▶ **Dataset extract**:
———
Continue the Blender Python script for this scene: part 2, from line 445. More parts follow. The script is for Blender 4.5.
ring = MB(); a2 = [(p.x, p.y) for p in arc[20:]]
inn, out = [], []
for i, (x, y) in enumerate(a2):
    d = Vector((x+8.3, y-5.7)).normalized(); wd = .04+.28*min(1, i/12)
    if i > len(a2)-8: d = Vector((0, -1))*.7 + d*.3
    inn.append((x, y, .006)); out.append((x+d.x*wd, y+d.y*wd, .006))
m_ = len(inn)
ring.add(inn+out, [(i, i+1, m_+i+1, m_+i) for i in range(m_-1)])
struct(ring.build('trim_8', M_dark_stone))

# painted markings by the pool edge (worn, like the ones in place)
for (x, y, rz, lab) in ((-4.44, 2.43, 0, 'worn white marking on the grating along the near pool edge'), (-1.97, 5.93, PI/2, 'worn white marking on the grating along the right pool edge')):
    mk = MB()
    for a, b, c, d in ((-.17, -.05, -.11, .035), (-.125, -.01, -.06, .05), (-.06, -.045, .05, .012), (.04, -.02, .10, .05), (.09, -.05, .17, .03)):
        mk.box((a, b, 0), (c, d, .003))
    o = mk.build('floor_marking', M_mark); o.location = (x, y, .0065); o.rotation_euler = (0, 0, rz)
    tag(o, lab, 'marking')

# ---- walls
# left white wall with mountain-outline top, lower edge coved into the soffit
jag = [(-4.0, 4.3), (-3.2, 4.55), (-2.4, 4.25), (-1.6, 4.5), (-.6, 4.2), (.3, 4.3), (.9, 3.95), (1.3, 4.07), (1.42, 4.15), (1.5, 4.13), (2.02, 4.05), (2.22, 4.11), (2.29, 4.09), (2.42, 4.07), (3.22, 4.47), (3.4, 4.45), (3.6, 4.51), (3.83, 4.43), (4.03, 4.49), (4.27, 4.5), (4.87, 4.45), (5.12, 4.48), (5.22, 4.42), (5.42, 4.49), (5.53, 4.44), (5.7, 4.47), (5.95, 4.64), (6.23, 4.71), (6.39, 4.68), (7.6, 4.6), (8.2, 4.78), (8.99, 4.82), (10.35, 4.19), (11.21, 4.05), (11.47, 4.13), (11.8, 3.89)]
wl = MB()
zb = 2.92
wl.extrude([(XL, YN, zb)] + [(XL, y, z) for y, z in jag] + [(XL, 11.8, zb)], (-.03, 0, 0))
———
▶ **Instruction**:
Produce the lines from the top of the listing through the "struct(ring.build('trim_8', M_dark_stone))" line exactly as they appear, with no additional output.

▶ **Correct response**:
Continue the Blender Python script for this scene: part 2, from line 445. More parts follow. The script is for Blender 4.5.
ring = MB(); a2 = [(p.x, p.y) for p in arc[20:]]
inn, out = [], []
for i, (x, y) in enumerate(a2):
    d = Vector((x+8.3, y-5.7)).normalized(); wd = .04+.28*min(1, i/12)
    if i > len(a2)-8: d = Vector((0, -1))*.7 + d*.3
    inn.append((x, y, .006)); out.append((x+d.x*wd, y+d.y*wd, .006))
m_ = len(inn)
ring.add(inn+out, [(i, i+1, m_+i+1, m_+i) for i in range(m_-1)])
struct(ring.build('trim_8', M_dark_stone))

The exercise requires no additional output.